## What is asked
Begin at the first line and end at the line containing "sc.camera = cam". Extract exactly those lines.

## Material for this exercise
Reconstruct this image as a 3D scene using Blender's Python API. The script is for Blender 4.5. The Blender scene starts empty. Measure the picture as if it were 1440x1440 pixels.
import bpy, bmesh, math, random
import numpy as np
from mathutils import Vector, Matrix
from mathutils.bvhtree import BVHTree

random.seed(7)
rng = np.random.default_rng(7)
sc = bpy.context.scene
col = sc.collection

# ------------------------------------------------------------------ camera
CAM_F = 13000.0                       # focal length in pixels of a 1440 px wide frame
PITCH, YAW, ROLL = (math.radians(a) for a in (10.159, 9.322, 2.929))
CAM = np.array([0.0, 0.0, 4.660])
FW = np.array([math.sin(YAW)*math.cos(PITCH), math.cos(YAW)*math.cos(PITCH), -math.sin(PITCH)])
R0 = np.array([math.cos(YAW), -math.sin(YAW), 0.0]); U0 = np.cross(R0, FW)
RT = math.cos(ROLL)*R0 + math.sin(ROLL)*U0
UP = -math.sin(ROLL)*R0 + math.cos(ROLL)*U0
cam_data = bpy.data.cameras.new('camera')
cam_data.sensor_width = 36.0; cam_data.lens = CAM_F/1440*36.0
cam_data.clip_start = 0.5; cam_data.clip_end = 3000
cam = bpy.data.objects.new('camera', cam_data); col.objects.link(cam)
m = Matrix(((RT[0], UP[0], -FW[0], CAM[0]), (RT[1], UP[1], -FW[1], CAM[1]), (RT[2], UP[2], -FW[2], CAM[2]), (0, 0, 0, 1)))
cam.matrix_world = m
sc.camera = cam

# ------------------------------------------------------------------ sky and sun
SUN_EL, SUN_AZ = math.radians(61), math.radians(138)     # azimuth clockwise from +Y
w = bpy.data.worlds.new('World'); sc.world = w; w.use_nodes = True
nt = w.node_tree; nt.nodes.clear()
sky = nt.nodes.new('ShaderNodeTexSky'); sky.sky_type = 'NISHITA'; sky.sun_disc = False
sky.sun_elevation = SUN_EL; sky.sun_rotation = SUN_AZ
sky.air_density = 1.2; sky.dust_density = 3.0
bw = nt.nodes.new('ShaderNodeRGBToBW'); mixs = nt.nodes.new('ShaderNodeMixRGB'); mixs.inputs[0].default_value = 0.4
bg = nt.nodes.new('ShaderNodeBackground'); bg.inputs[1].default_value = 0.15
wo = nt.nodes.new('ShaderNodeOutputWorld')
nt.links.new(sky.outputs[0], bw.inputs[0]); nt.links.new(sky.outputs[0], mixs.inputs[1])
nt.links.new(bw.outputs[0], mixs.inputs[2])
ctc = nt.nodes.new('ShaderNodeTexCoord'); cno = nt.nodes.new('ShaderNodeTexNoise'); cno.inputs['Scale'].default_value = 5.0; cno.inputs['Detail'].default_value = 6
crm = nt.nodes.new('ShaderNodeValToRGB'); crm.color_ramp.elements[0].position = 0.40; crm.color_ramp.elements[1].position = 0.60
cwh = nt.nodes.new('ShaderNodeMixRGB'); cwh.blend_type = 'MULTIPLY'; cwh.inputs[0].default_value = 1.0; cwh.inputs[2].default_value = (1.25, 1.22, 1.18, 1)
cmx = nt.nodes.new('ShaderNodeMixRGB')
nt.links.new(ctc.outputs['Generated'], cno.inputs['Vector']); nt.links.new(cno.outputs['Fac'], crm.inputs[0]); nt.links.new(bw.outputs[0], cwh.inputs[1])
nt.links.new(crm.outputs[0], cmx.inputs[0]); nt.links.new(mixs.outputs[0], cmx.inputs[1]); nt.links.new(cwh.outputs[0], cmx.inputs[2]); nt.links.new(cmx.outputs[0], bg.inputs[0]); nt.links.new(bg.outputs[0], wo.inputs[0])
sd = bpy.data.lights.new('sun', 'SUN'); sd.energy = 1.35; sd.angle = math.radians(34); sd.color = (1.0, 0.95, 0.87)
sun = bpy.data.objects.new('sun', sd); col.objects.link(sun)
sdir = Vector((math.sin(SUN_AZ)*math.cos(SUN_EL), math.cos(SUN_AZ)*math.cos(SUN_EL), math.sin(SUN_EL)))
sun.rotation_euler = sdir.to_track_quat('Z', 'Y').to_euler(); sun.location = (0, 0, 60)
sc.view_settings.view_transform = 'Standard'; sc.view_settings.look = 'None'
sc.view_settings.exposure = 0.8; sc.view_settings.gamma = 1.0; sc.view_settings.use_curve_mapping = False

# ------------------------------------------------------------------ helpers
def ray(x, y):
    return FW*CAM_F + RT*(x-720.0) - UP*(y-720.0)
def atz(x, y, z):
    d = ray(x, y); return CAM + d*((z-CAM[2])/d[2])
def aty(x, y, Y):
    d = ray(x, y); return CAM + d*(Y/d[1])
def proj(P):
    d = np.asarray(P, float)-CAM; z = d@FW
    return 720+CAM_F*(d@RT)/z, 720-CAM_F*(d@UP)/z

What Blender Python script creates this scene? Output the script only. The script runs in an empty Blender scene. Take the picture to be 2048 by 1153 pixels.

## Exercise result
Reconstruct this image as a 3D scene using Blender's Python API. The script is for Blender 4.5. The Blender scene starts empty. Measure the picture as if it were 1440x1440 pixels.
import bpy, bmesh, math, random
import numpy as np
from mathutils import Vector, Matrix
from mathutils.bvhtree import BVHTree

random.seed(7)
rng = np.random.default_rng(7)
sc = bpy.context.scene
col = sc.collection

# ------------------------------------------------------------------ camera
CAM_F = 13000.0                       # focal length in pixels of a 1440 px wide frame
PITCH, YAW, ROLL = (math.radians(a) for a in (10.159, 9.322, 2.929))
CAM = np.array([0.0, 0.0, 4.660])
FW = np.array([math.sin(YAW)*math.cos(PITCH), math.cos(YAW)*math.cos(PITCH), -math.sin(PITCH)])
R0 = np.array([math.cos(YAW), -math.sin(YAW), 0.0]); U0 = np.cross(R0, FW)
RT = math.cos(ROLL)*R0 + math.sin(ROLL)*U0
UP = -math.sin(ROLL)*R0 + math.cos(ROLL)*U0
cam_data = bpy.data.cameras.new('camera')
cam_data.sensor_width = 36.0; cam_data.lens = CAM_F/1440*36.0
cam_data.clip_start = 0.5; cam_data.clip_end = 3000
cam = bpy.data.objects.new('camera', cam_data); col.objects.link(cam)
m = Matrix(((RT[0], UP[0], -FW[0], CAM[0]), (RT[1], UP[1], -FW[1], CAM[1]), (RT[2], UP[2], -FW[2], CAM[2]), (0, 0, 0, 1)))
cam.matrix_world = m
sc.camera = cam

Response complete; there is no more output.